Lando continues rapid rise 

That Lando was disappointed with fourth shows how far he and his McLaren team have come of late and his performance is a nice reflection on the progress he has made. 

He was a bit out of the spotlight yesterday, and he will have been frustrated to lose third on the road to a slow pit stop, but when he’s slept on it, he will surely reflect on another job well done. 

He’s up to P3 in the drivers’ championship while another heavy points score helps keep his McLaren team ahead of Ferrari in the constructors’ championship fight. 

The first Sprint was a success 

I’m very pleased with F1’s first Sprint weekend. Our belief was that it would add to more engagement for fans across three days – and it definitely did. I don’t see how it did anything other than enhance the race weekend. 

The fact that teams had less time to practice had a significant impact on the weekend. Red Bull had a car with a bit more wing on it so were slower down the straight. Mercedes went for a lower drag setting, which gave Lewis the opportunity. 

If they were starting again, one or both might have done something different. Teams crave perfection and that’s great because it’s F1 but sometimes a bit of jeopardy is great for the fans. 

If you look at the weekend as a whole, we had different options on tyres for both the Sprint and Sunday’s Grand Prix. We had a great day overall on Friday, with an exciting qualifying that was watched by a bumper crowd. 

We’ll go away and reflect on the format in the next week or two. I’m sure there will be things we can pick up with teams and then digest the feedback. It’s a great first step in this experiment, with two more Sprints to come. I want to emphasise that we won’t make a judgment on whether it will be part of our championship in the future until we have done all three Sprints on three different tracks. 

2022 revolution edges closer 

Formula 1 unveiled a full-scale model of our revolutionary new 2022 car at Silverstone and the reaction has been very positive. 

We have to remember that this is the first time F1 and the FIA have ever put this sort of intense work into shaping the design and direction of the sport’s racing car, a programme that has 30 man years behind it. 

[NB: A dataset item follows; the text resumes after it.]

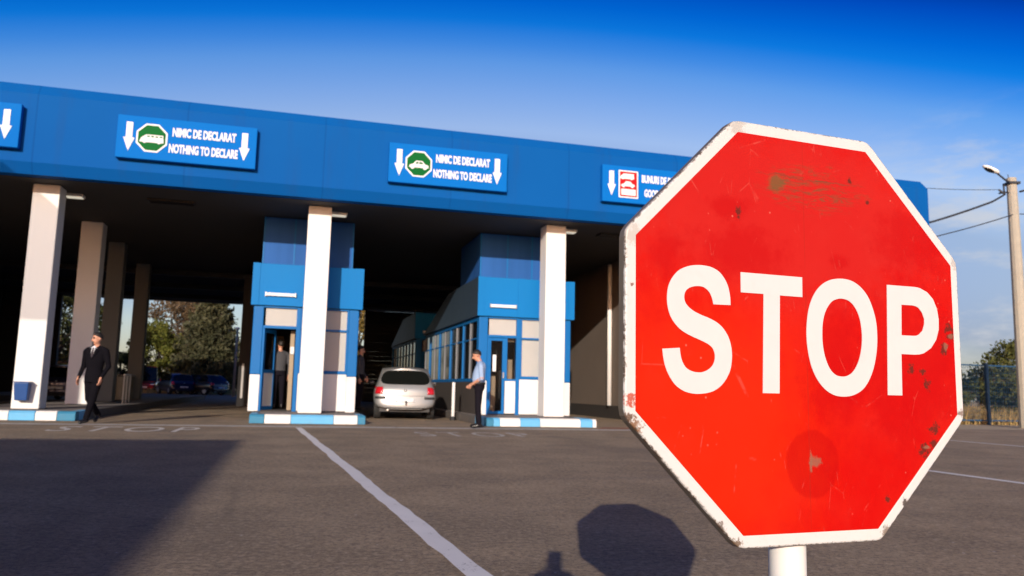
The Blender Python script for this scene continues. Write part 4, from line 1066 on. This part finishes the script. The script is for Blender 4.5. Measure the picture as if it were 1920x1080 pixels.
for i, (x, y, h, rr) in enumerate(((62, 96, 4.6, 4.5), (69, 99, 5.4, 4.6), (77, 101, 5.0, 4.8), (54, 95, 4.3, 4.5))):
    leafy('distant_tree', ('rounded brownish tree in the far tree row beyond the field, next to the fence post', 'tallest tree of the far tree row behind the near green tree', 'rightmost tree of the far tree row beyond the field', 'far tree hidden behind the stop sign edge beyond the field')[i], (x, y, -.02), h, rr, M['leaf_green'] if i % 2 else M['leaf_brown'], 3500, .28, trunk_h=.4, seed=30+i, nclump=45, group='far tree row beyond the fence')
# dry grass
def grass(name, label, N, sampler, h0, h1, wd):
    P = sampler(N); a = rng.uniform(0, 2*pi, N); h = rng.uniform(h0, h1, N); ln = rng.normal(0, .18, (N, 2))*h[:, None]
    dx = np.cos(a)*wd; dy = np.sin(a)*wd; z = np.zeros(N)-.02
    v = np.stack([np.stack([P[:, 0]-dx, P[:, 1]-dy, z], 1), np.stack([P[:, 0]+dx, P[:, 1]+dy, z], 1), np.stack([P[:, 0]+ln[:, 0], P[:, 1]+ln[:, 1], h], 1)], 1).reshape(-1, 3)
    o = fromnp(name, v, np.arange(3*N).reshape(N, 3), M['dry_grass']); tag(o, label, 'grass', kind='stuff')
def smpF(t0, t1, n0, n1):
    def s(N):
        t = rng.uniform(t0, t1, N); n = n0+(n1-n0)*rng.uniform(0, 1, N)**1.6
        return np.stack([t*cos(FA)-n*sin(FA), CD+t*sin(FA)+n*cos(FA)], 1)
    return s
grass('dry_grass', 'tall dry yellow grass behind the blue fence', 26000, smpF(14.8, 40, 3.9, 26), .25, .75, .012)
grass('dry_grass', 'dry yellow grass under the trees beyond the left lane', 9000, smpF(-24, 2, 40.6, 55), .2, .5, .02)

# ------------------------------------------------------------------ FENCE, POLE, WIRES
fz = thingF('mesh_fence', 'blue metal mesh fence along the road right of the stop sign', 'fence', 0, 3.9, 0)
d = 2.55; k0 = 19.47-2*d
for i in range(9):
    t = k0+i*d; p = MB().box(t-.05, t+.05, -.05, .05, 0, 2.24).build('fence_post', M['fence_blue'], fz, bevel=.006)
wr = MB(); fr = MB()
for i in range(8):
    a, b_ = k0+i*d+.06, k0+(i+1)*d-.06
    fr.box(a, b_, -.02, .02, 2.12, 2.17).box(a, b_, -.02, .02, .14, .19)
    x = a+.05
    while x < b_-.02: wr.box(x, x+.007, -.004, .004, .19, 2.12); x += .085
    z = .35
    while z < 2.1: wr.box(a, b_, .0045, .010, z, z+.006); z += .17
fr.split('fence_rail', M['fence_blue'], fz); wr.build('mesh_panel', M['fence_blue'], fz)

pole = thing('lamp_pole', 'concrete utility pole with a street lamp at the right edge', 'street lamp', (17.50, 26, -.02), 0)
MB().cyl((0, 0, 0), (0, 0, 8.5), .22, .155, 12).build('pole', M['concrete'], pole, smooth=False, bevel=.02)
arm = MB().tube([(-.02, -.05, 8.32), (-.22, -.07, 8.38), (-.52, -.09, 8.62)], .032)
arm.box(-.19, .19, -.19, .19, 8.26, 8.34); arm.build('lamp_arm', M['wire'], pole)
hd = MB(); Rm = Matrix.Rotation(rad(-28), 3, 'Y').inverted()
RY = Matrix.Rotation(rad(24), 3, 'Y')
hd.ell((-.74, -.10, 8.76), (.31, .13, .085), 18, 10, 0, RY); h = hd.build('lamp_head', M['white_paint'], pole, smooth=True)
lg = MB(); lg.ell((-.80, -.115, 8.745), (.20, .10, .085), 16, 8, 0, RY); lg.build('lamp_lens', M['glass_dark'], h, smooth=True)
MB().cyl((-.10, -.02, 8.4), (-.12, -.02, 8.62), .012).cyl((-.34, -.1, 8.0), (-.34, -.1, 8.22), .03).split('insulator', M['wire'], pole)
MB().tube([(-.18, -.1, 7.95), (-.32, -.1, 7.97), (-.52, -.1, 7.92)], .03).tube([(.2, -.1, 8.0), (.45, -.1, 8.07), (.9, -.1, 8.12)], .035).build('cross_arm', M['wire'], pole)
def cable(label, pts, r):
    P = []
    for a, b_ in zip(pts[:-1], pts[1:]):
        a = Vector(a); b_ = Vector(b_); K = 12
        for i in range(K): f_ = i/K; q = a+(b_-a)*f_; q.z -= .02*(b_-a).length*4*f_*(1-f_)*.5; P.append(q)
    P.append(Vector(pts[-1])); tag(MB().tube(P, r, 6).build('overhead_cable', M['wire']), label, 'cable', 'cables strung from the concrete pole')
cable('thick dark twisted cable running from the pole down towards the canopy', [(16.95, 25.85, 8.02), (17.12, 25.8, 7.85), (16.6, 25.7, 7.55), (14.65, 26.0, 6.86), (11.3, 23.2, 6.5)], .035)
cable('thin lower cable running from the pole left behind the stop sign', [(17.35, 25.8, 7.15), (15.09, 26.0, 6.45), (11.8, 26.0, 5.6)], .018)
cable('thin pale upper cable running left from the pole to the canopy roof', [(16.95, 25.85, 8.02), (14.6, 26.0, 8.05), (12.2, 24.0, 7.2)], .010)
cable('cables leaving the pole to the right edge of the photo', [(18.3, 25.9, 8.12), (24, 26.5, 8.6)], .025)
cable('thin lower cable leaving the pole to the right edge', [(17.65, 25.9, 7.2), (24, 26.5, 7.4)], .016)
lp = thing('lamp_post', 'slim pale lamp post between the conifer and the open booth', 'street lamp', (-16.75, 50, -.02), 0)
MB().cyl((0, 0, 0), (0, 0, 4.3), .085, .06, 12).build('post', M['concrete'], lp, smooth=True); MB().ell((0, 0, 4.36), (.16, .16, .09)).build('lamp_head', M['white_low'], lp, smooth=True)

# ------------------------------------------------------------------ BEHIND THE CAMERA (their shadows fall into the picture)
r = thingF('service_building', 'flat roofed building behind the camera that shades the road at the left', 'building', -12.03, -23.9, 0)
MB().box(-22, 0, -18, 0, 0, 4.9).build('wall', M['office_wall'], r); MB().box(-22.1, .1, -18.1, .1, 4.9, 5.05).build('roof', M['roof'], r)
for i in range(5):
    w = MB().box(-4-i*4, -2-i*4, .003, .03, 1, 2.4).build('window', M['blue_frame'], r); MB().box(-3.9-i*4, -2.1-i*4, .031, .04, 1.1, 2.3).build('pane', M['glass_dark'], w)
r = thingF('entry_canopy', 'flat canopy at the far left outside the photo that shades the left column', 'canopy', -12.64, -4.9, 0)
def slab(poly, nm, mt):
    k = len(poly)
    MB().add([(x, y, 5.5) for x, y in poly]+[(x, y, 6.56) for x, y in poly], [tuple(range(k)), tuple(range(2*k-1, k-1, -1))]+[(i, (i+1) % k, k+(i+1) % k, k+i) for i in range(k)]).build(nm, mt, r)
slab([(-16, 0), (-.44, 0), (-2.86, -6.7), (-16, -6.7)], 'roof', M['blue_fascia'])
slab([(-.42, 0), (0, 0), (0, -6.7), (-2.84, -6.7)], 'shade_thinning_bay', glass('shade_thinning_sheet', (.6, .6, .6), .92, .74))  # unseen bay added to half lighten the shade on the left front column
for x in (-15, -9, -3.5):
    for y in (-5.9, -.8): MB().box(x-.2, x+.2, y-.2, y+.2, 0.002, 5.5).build('column', M['white_paint'], r)
r = thing('photo_camera', 'camera with a flash on a tripod at the viewpoint', 'camera', (-.057, -.14, 0), 0)
MB().box(-.072, .072, 0, .07, .80, .905).cyl((0, .07, .855), (0, .10, .855), .034).box(-.03, .03, .01, .06, .905, .945).build('body', M['black'], r, bevel=.012)
MB().box(-.036, .036, -.02, .05, 1.10, 1.222).box(-.02, .02, .01, .04, .945, 1.07).build('flash', M['black'], r, bevel=.008)
MB().ell((0, .015, 1.03), (.12, .045, .085)).build('shadow_widener', M['black'], r, smooth=True)  # unseen ellipsoid added to widen the lower part of the camera shadow
for a in (90, 210, 330): MB().cyl((0, .03, .80), (.4*cos(rad(a)), .03-.35+.35*sin(rad(a))*.6, .002), .016, .012).build('leg', M['black'], r)

# ------------------------------------------------------------------ WORLD
wd = bpy.data.worlds.new('World'); SC.world = wd; wd.use_nodes = True
t = wd.node_tree; bg = t.nodes['Background']
sky = t.nodes.new('ShaderNodeTexSky'); sky.sky_type = 'NISHITA'; sky.sun_disc = False
sky.sun_elevation = SUN_EL; sky.sun_rotation = rad(180)+SUN_AZ; sky.altitude = 100; sky.air_density = 1.0; sky.dust_density = 1.2; sky.ozone_density = 2.5
def wn(ty, **k):
    x = t.nodes.new('ShaderNode'+ty)
    for a, b_ in k.items(): setattr(x, a, b_)
    return x
tc = wn('TexCoord'); sep = wn('SeparateXYZ'); t.links.new(tc.outputs['Generated'], sep.inputs[0])
rp = wn('ValToRGB'); cr = rp.color_ramp
# the polarised sky: deepest blue at a right angle to the sun, paler towards the horizon
def wm(op, a, b_):
    x = wn('Math', operation=op)
    for k_, v_ in ((0, a), (1, b_)):
        if isinstance(v_, float): x.inputs[k_].default_value = v_
        else: t.links.new(v_, x.inputs[k_])
    return x.outputs[0]
ex = sep.outputs[0]
t.links.new(wm('ADD', sep.outputs[2], wm('ADD', wm('MULTIPLY', wm('MULTIPLY', ex, ex), .31), wm('MULTIPLY', ex, .033))), rp.inputs[0])
STRENGTH = .10
SKY = [(0, (1.45, 1.25, 1.25)), (.115, (1.35, 1.2, 1.25)), (.17, (.86, .79, 1.08)), (.278, (1.36, 1.15, 1.24)), (.325, (1.98, 1.66, 1.70)), (.365, (1.38, 1.48, 1.82)), (.40, (.82, 1.3, 1.88)), (.42, (.38, 1.06, 1.88)), (.443, (.03, .82, 1.85)), (.465, (0, .6, 1.72)), (.495, (0, .34, 1.42)), (.51, (0, .23, 1.1)), (.65, (.02, .18, .8)), (1, (.1, .25, .7))]
while len(cr.elements) < len(SKY): cr.elements.new(.5)
for e, (p, c) in zip(cr.elements, SKY): e.position = p; e.color = (*[v_/2.5 for v_ in c], 1)
mul = wn('Mix', data_type='RGBA', blend_type='MULTIPLY'); mul.inputs[0].default_value = 1
gain = wn('Mix', data_type='RGBA', blend_type='MULTIPLY'); gain.inputs[0].default_value = 1; gain.inputs[7].default_value = (2.5, 2.5, 2.5, 1)
t.links.new(sky.outputs[0], gain.inputs[6]); t.links.new(gain.outputs[2], mul.inputs[6]); t.links.new(rp.outputs[0], mul.inputs[7])
# broad bright glow of the low sun, behind the camera
sd = wn('VectorMath', operation='DOT_PRODUCT'); t.links.new(tc.outputs['Generated'], sd.inputs[0])
sd.inputs[1].default_value = (-sin(SUN_AZ)*cos(SUN_EL), -cos(SUN_AZ)*cos(SUN_EL), sin(SUN_EL))
gm = wn('MapRange', interpolation_type='SMOOTHSTEP'); gm.inputs[1].default_value = .25; gm.inputs[2].default_value = 1; t.links.new(sd.outputs['Value'], gm.inputs[0])
glow = wn('Mix', data_type='RGBA'); t.links.new(gm.outputs[0], glow.inputs[0]); glow.inputs[6].default_value = (1, 1, 1, 1); glow.inputs[7].default_value = (2.3, 1.6, 1.1, 1)
mul2 = wn('Mix', data_type='RGBA', blend_type='MULTIPLY'); mul2.inputs[0].default_value = 1
t.links.new(mul.outputs[2], mul2.inputs[6]); t.links.new(glow.outputs[2], mul2.inputs[7]); mul = mul2
# thin wisps of cloud low in the sky
mp = wn('Mapping'); mp.inputs['Scale'].default_value = (7, 7, 22); t.links.new(tc.outputs['Generated'], mp.inputs[0])
nz = wn('TexNoise'); nz.inputs['Scale'].default_value = 1.3; nz.inputs['Detail'].default_value = 7; nz.inputs['Roughness'].default_value = .6; t.links.new(mp.outputs[0], nz.inputs['Vector'])
cm = wn('MapRange', interpolation_type='SMOOTHSTEP'); cm.inputs[1].default_value = .47; cm.inputs[2].default_value = .72; t.links.new(nz.outputs['Fac'], cm.inputs[0])
el = wn('MapRange', interpolation_type='SMOOTHSTEP'); el.inputs[1].default_value = .34; el.inputs[2].default_value = .22; t.links.new(sep.outputs[2], el.inputs[0])
ax = wn('MapRange', interpolation_type='SMOOTHSTEP'); ax.inputs[1].default_value = .36; ax.inputs[2].default_value = .52; t.links.new(sep.outputs[0], ax.inputs[0])
m1 = wn('Math', operation='MULTIPLY'); t.links.new(cm.outputs[0], m1.inputs[0]); t.links.new(el.outputs[0], m1.inputs[1])
m2 = wn('Math', operation='MULTIPLY'); t.links.new(m1.outputs[0], m2.inputs[0]); t.links.new(ax.outputs[0], m2.inputs[1])
m3 = wn('Math', operation='MULTIPLY'); t.links.new(m2.outputs[0], m3.inputs[0]); m3.inputs[1].default_value = .75
cl = wn('Mix', data_type='RGBA'); t.links.new(m3.outputs[0], cl.inputs[0]); t.links.new(mul.outputs[2], cl.inputs[6]); cl.inputs[7].default_value = (6.5, 6.6, 6.9, 1)
t.links.new(cl.outputs[2], bg.inputs[0]); bg.inputs[1].default_value = STRENGTH
sl = bpy.data.lights.new('sun', 'SUN'); sl.energy = 4.6; sl.angle = rad(.5); sl.color = (1, .905, .785)
so = bpy.data.objects.new('sun', sl); COL.objects.link(so)
dv = Vector((sin(SUN_AZ)*cos(SUN_EL), cos(SUN_AZ)*cos(SUN_EL), -sin(SUN_EL)))
so.rotation_euler = dv.to_track_quat('-Z', 'Y').to_euler(); so.location = -dv*50
# ------------------------------------------------------------------ CAMERA
cd = bpy.data.cameras.new('camera'); co = bpy.data.objects.new('camera', cd); COL.objects.link(co)
co.matrix_world = Matrix.Translation((0, 0, .859)) @ Matrix.Rotation(rad(97.42), 4, 'X') @ Matrix.Rotation(rad(1.373), 4, 'Z')
cd.sensor_width = 36; cd.lens = 1459.8/1920*36; cd.shift_x = (960-936.3)/1920; cd.clip_end = 4000; cd.clip_start = .02
cd.dof.use_dof = True; cd.dof.focus_distance = 1.39; cd.dof.aperture_fstop = 9
SC.camera = co
SC.view_settings.view_transform = 'Standard'; SC.view_settings.look = 'None'; SC.view_settings.exposure = 0; SC.view_settings.gamma = 1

This is F1 and the FIA’s interpretation of the rules and now I’m interested in seeing what solutions the teams come up with for next year. 

We saw lots of occasions this weekend where cars that were close on performance struggled to race each other. 

When there is a decent performance difference between the cars, you can overtake in the current formula. But when it’s close, particularly on a close track like Silverstone, you can’t. 

We are sure the new car will enable more wheel-to-wheel racing and that is what we want for our fans.